5. Your ability to manage a team

As the new franchisee, you’ll be responsible for recruiting and training your staff, so show the franchisor how you will build and run a successful team. If you already have experience in running your own business, tell the franchisor what kind of attributes you’d look for in new employees and how you would empower them to reach their potential and provide an outstanding service for your customers.

Your franchisor may ask you questions on how you would respond to a challenging situation, such as an unsatisfied customer or a conflict between employees. This is your chance to show off your professional skills and how you can resolve disputes effectively while minimising disruption to your franchise.

6. Your willingness to carry the brand culture forward

Show the franchisor that you embrace the brand culture and will be an excellent representative of the business concept.

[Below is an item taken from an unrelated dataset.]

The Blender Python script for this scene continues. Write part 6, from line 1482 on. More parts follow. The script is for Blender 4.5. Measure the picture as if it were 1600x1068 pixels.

Make it clear that you share the same goals and values as the brand and that you'll strive to reinforce these values as you grow your business and recruit staff. You also need to convince the franchisor that you’ll be committed to your franchise brands for the duration of the contract, which could be 5, 10, even 20 years.

7. Your reasons for choosing this franchise network

Why have you chosen to attend an interview with this franchisor? What makes them stand out from their competitors or other brands that are currently advertising franchise opportunities? Your goal here is to make your franchisor feel special. Convince them that you’re investing in this brand because you believe it’s the best opportunity you’ve seen yet.

8. Your business skills

Show your franchisor your analytical and problem-solving skills, so they know their brand will be safe in your hands. Although many franchisors won't expect you to have formal accountancy or business qualifications, you'll still need to prove that you can manage your cash flow and understand your tax obligations.

Hopefully, you’ll find all of the above useful if you’re preparing for an interview with your franchisor or looking for some general advice on how to buy a franchise.